= Directions =
Produce a word-for-word copy of the listing below without its pictures.

= Collected material =

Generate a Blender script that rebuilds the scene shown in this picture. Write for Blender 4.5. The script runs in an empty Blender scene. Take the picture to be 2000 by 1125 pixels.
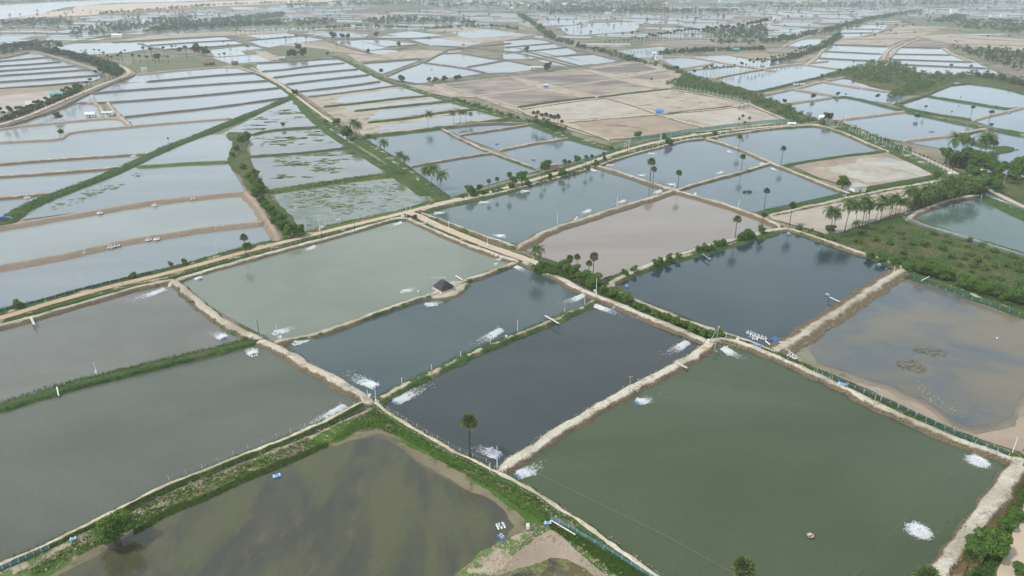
import bpy, math, random
import numpy as np
from math import radians, sin, cos, atan, atan2, tan, pi, hypot
random.seed(7)
sc = bpy.context.scene
COL = sc.collection

# ------------------------------------------------------------------ camera
F, H, PITCH = 1376.0, 110.0, radians(24.0)
cam_d = bpy.data.cameras.new('camera'); cam = bpy.data.objects.new('camera', cam_d); COL.objects.link(cam)
cam_d.sensor_width = 36.0; cam_d.lens = 36.0*F/2000.0
cam_d.clip_start = 0.5; cam_d.clip_end = 30000
cam.location = (0, 0, H); cam.rotation_euler = (pi/2-PITCH, 0, 0)
sc.camera = cam
sc.render.resolution_x = 1024; sc.render.resolution_y = 576

# ------------------------------------------------------------------ light: hazy, high thin cloud
SUN_EL, SUN_AZ = radians(56), radians(-112)      # azimuth measured from +Y towards +X
w = bpy.data.worlds.new('World'); sc.world = w; w.use_nodes = True
nt = w.node_tree; nt.nodes.clear()
out = nt.nodes.new('ShaderNodeOutputWorld'); bg = nt.nodes.new('ShaderNodeBackground')
sky = nt.nodes.new('ShaderNodeTexSky'); sky.sky_type = 'NISHITA'; sky.sun_disc = False
sky.sun_elevation = SUN_EL; sky.sun_rotation = SUN_AZ
sky.air_density = 1.2; sky.dust_density = 4.0; sky.ozone_density = 1.0
tc = nt.nodes.new('ShaderNodeTexCoord'); mp = nt.nodes.new('ShaderNodeMapping'); mp.inputs['Scale'].default_value = (1, 1, 2.5)
nz = nt.nodes.new('ShaderNodeTexNoise'); nz.inputs['Scale'].default_value = 2.2; nz.inputs['Detail'].default_value = 5
rp = nt.nodes.new('ShaderNodeValToRGB'); rp.color_ramp.elements[0].position = .32; rp.color_ramp.elements[1].position = .68
rp.color_ramp.elements[0].color = (.45, .45, .45, 1); rp.color_ramp.elements[1].color = (.92, .92, .92, 1)
mx = nt.nodes.new('ShaderNodeMix'); mx.data_type = 'RGBA'
CLOUD = (5.0, 5.85, 6.4, 1)
sxyz = nt.nodes.new('ShaderNodeSeparateXYZ'); nt.links.new(tc.outputs['Generated'], sxyz.inputs[0])
up = nt.nodes.new('ShaderNodeMapRange'); up.inputs['From Min'].default_value = 0; up.inputs['From Max'].default_value = .62; up.inputs['To Min'].default_value = 1; up.inputs['To Max'].default_value = 0
pw = nt.nodes.new('ShaderNodeMath'); pw.operation = 'POWER'; pw.inputs[1].default_value = 1.4
nt.links.new(sxyz.outputs[2], up.inputs['Value']); nt.links.new(up.outputs[0], pw.inputs[0])
cm_ = nt.nodes.new('ShaderNodeMix'); cm_.data_type = 'RGBA'; cm_.inputs['A'].default_value = CLOUD; cm_.inputs['B'].default_value = (8.9, 10.0, 10.8, 1)   # thin cloud whitens towards the horizon
nt.links.new(pw.outputs[0], cm_.inputs['Factor']); nt.links.new(cm_.outputs['Result'], mx.inputs['B'])
nt.links.new(tc.outputs['Generated'], mp.inputs['Vector']); nt.links.new(mp.outputs[0], nz.inputs['Vector'])
nt.links.new(nz.outputs['Fac'], rp.inputs[0]); nt.links.new(rp.outputs[0], mx.inputs['Factor'])
nt.links.new(sky.outputs[0], mx.inputs['A']); nt.links.new(mx.outputs['Result'], bg.inputs['Color'])
bg.inputs['Strength'].default_value = 0.12
nt.links.new(bg.outputs[0], out.inputs[0])
sd = bpy.data.lights.new('sun', 'SUN'); sd.energy = 2.3; sd.angle = radians(5); sd.color = (1, .97, .92)
sun = bpy.data.objects.new('sun', sd); COL.objects.link(sun); sun.location = (0, 0, 300)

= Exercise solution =
Generate a Blender script that rebuilds the scene shown in this picture. Write for Blender 4.5. The script runs in an empty Blender scene. Take the picture to be 2000 by 1125 pixels.
import bpy, math, random
import numpy as np
from math import radians, sin, cos, atan, atan2, tan, pi, hypot
random.seed(7)
sc = bpy.context.scene
COL = sc.collection

# ------------------------------------------------------------------ camera
F, H, PITCH = 1376.0, 110.0, radians(24.0)
cam_d = bpy.data.cameras.new('camera'); cam = bpy.data.objects.new('camera', cam_d); COL.objects.link(cam)
cam_d.sensor_width = 36.0; cam_d.lens = 36.0*F/2000.0
cam_d.clip_start = 0.5; cam_d.clip_end = 30000
cam.location = (0, 0, H); cam.rotation_euler = (pi/2-PITCH, 0, 0)
sc.camera = cam
sc.render.resolution_x = 1024; sc.render.resolution_y = 576

# ------------------------------------------------------------------ light: hazy, high thin cloud
SUN_EL, SUN_AZ = radians(56), radians(-112)      # azimuth measured from +Y towards +X
w = bpy.data.worlds.new('World'); sc.world = w; w.use_nodes = True
nt = w.node_tree; nt.nodes.clear()
out = nt.nodes.new('ShaderNodeOutputWorld'); bg = nt.nodes.new('ShaderNodeBackground')
sky = nt.nodes.new('ShaderNodeTexSky'); sky.sky_type = 'NISHITA'; sky.sun_disc = False
sky.sun_elevation = SUN_EL; sky.sun_rotation = SUN_AZ
sky.air_density = 1.2; sky.dust_density = 4.0; sky.ozone_density = 1.0
tc = nt.nodes.new('ShaderNodeTexCoord'); mp = nt.nodes.new('ShaderNodeMapping'); mp.inputs['Scale'].default_value = (1, 1, 2.5)
nz = nt.nodes.new('ShaderNodeTexNoise'); nz.inputs['Scale'].default_value = 2.2; nz.inputs['Detail'].default_value = 5
rp = nt.nodes.new('ShaderNodeValToRGB'); rp.color_ramp.elements[0].position = .32; rp.color_ramp.elements[1].position = .68
rp.color_ramp.elements[0].color = (.45, .45, .45, 1); rp.color_ramp.elements[1].color = (.92, .92, .92, 1)
mx = nt.nodes.new('ShaderNodeMix'); mx.data_type = 'RGBA'
CLOUD = (5.0, 5.85, 6.4, 1)
sxyz = nt.nodes.new('ShaderNodeSeparateXYZ'); nt.links.new(tc.outputs['Generated'], sxyz.inputs[0])
up = nt.nodes.new('ShaderNodeMapRange'); up.inputs['From Min'].default_value = 0; up.inputs['From Max'].default_value = .62; up.inputs['To Min'].default_value = 1; up.inputs['To Max'].default_value = 0
pw = nt.nodes.new('ShaderNodeMath'); pw.operation = 'POWER'; pw.inputs[1].default_value = 1.4
nt.links.new(sxyz.outputs[2], up.inputs['Value']); nt.links.new(up.outputs[0], pw.inputs[0])
cm_ = nt.nodes.new('ShaderNodeMix'); cm_.data_type = 'RGBA'; cm_.inputs['A'].default_value = CLOUD; cm_.inputs['B'].default_value = (8.9, 10.0, 10.8, 1)   # thin cloud whitens towards the horizon
nt.links.new(pw.outputs[0], cm_.inputs['Factor']); nt.links.new(cm_.outputs['Result'], mx.inputs['B'])
nt.links.new(tc.outputs['Generated'], mp.inputs['Vector']); nt.links.new(mp.outputs[0], nz.inputs['Vector'])
nt.links.new(nz.outputs['Fac'], rp.inputs[0]); nt.links.new(rp.outputs[0], mx.inputs['Factor'])
nt.links.new(sky.outputs[0], mx.inputs['A']); nt.links.new(mx.outputs['Result'], bg.inputs['Color'])
bg.inputs['Strength'].default_value = 0.12
nt.links.new(bg.outputs[0], out.inputs[0])
sd = bpy.data.lights.new('sun', 'SUN'); sd.energy = 2.3; sd.angle = radians(5); sd.color = (1, .97, .92)
sun = bpy.data.objects.new('sun', sd); COL.objects.link(sun); sun.location = (0, 0, 300)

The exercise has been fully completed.